Friday, June 1, 2012
Something's rotten in Appalachian higher education, and it smells like discrimination
University of Pikeville President Paul Patton and his pal Speaker of the House Greg Stumbo recently pushed the legislature hard to turn UPike into a public institution like any other state school. The hope was to lower the school's almost outrageous tuition so that more kids would have the opportunity to attend.
They would receive money from the legislature, and as you can imagine, this highly pissed off the administrations of every other state school. If some other school is thrown into the funding pool, it's highly likely every school will receive a smaller piece of the pie. As is the case in Kentucky state politics, the idea that makes the most sense for Appalachian counties was murdered by childish bickering and bull-headedness when it came time for a vote.
However, rising like a phoenix from the ashes of Blue-Dog Democracy, Patton emerged with a plan. He would lobby the legislature to set aside more than $6 million in coal-severance money to fund scholarships for kids to attend schools in the mountains.
What a great plan! I love it when coal-severance money can be spent on something other than construction of justice centers or building of unnecessary roads so coal companies can have access to coal in the mountains around those roads (*cough* Route 7 from Jeff to Viper *cough*), and I love it when more kids are afforded the chance at higher education who maybe wouldn't have been able to do so without some financial help.
But then, I read more about this little plan of Patton's, which has since been approved by the highest and mightiest Friend of Coal, Gov. Steve Beshear. As the Lexington Herald-Leader's Linda Blackford reported a couple of weeks ago, the scholarship money provided through coal-severance dollars will only go to kids in nine of 25 eastern coal-producing counties: Bell, Harlan, Letcher, Pike, Floyd, Johnson, Martin, Knott and Magoffin. It will also only be available to kids who go to UPike, Alice Lloyd College or the University of Morehead's extension campuses.

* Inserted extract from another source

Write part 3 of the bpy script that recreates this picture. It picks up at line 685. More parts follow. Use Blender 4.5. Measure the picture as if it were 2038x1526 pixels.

So, let me get this straight: Paul Patton, a Democrat, is going to use coal-severance money to fund scholarships for kids in coal-producing counties, but is not allowing kids from certain coal-producing counties to receive those scholarships. The scholarships will only pay for kids to go to UPike, Alice Lloyd or Morehead extension campuses, excluding kids who go to Union College or University of the Cumberlands, which are both located in districts represented by Republicans in the state legislature.
I believe - if memory serves - that that's called bias. Furthermore, it's pretty low-down dirty to deny kids from any coal-producing county the ability to receive any kind of help they can get to go to college for what are obviously political reasons.
Patton claims that he excluded Perry and Leslie Counties - two of the biggest coal-producing counties in the state - from his list because they are served by the University of the Mountains consortium, which is operated by the Kentucky Community and Technical College system. So, all kids that live in Perry and Leslie Counties only go a KCTCS college? None of them want to go to UPike or Alice Lloyd? This little brilliant plan of Patton's will limit the choices of the kids in Perry and Leslie Counties, and any other county not deemed worthy enough to be included on his list, and he knows it. What utter nonsense.
One other piece to this ridiculous puzzle is that UPike is going to create extension campuses in those nine counties, probably using some of the severance money it's now getting from the state for it's exclusionary scholarships. That seems awfully shady to me. I don't think UPike officials would have decided to put these extension campuses in those counties without A LOT of prior negotiation between county and city officials in those counties.
I'm also quite certain that Patton's hope in all this is that most of the kids receiving these scholarships will attend the University of Pikeville. Not that there's anything wrong with that. UPike is a good school and lots of great kids get a fine education there. But it does seem wrong to create a future UPike-student machine by targeting kids in counties closest to Pikeville - six of which do not contain higher education facilities - with a load of scholarship money and telling them they can only use it if they go to UPike, Alice Lloyd or Morehead extension campuses. Since the Morehead campus is in Floyd County and Alice Lloyd is in Knott, I'm pretty sure that kids from the other counties would chose UPike - not certain, but pretty sure.
It took a week or so, but some folks around the region are speaking out against this plan, calling it "bias" and "discriminatory." Perry County Judge-Executive Denny Ray Noble even said that Patton promised him Perry County would be included on the list of nine, but as it turns out, it wasn't.
I had such hope for this whole deal. I had hoped that there could never be opposition to creating a state school in the mountains, because after all, who would object to Appalachian kids being able to obtain a quality higher education close to home? When that failed, and this severance tax idea came up, I thought it would be awesome if that money could actually help coal-county kids for once.
As it turns out, the politics of academia are the most competitive, the most dirty and the most rotten of all.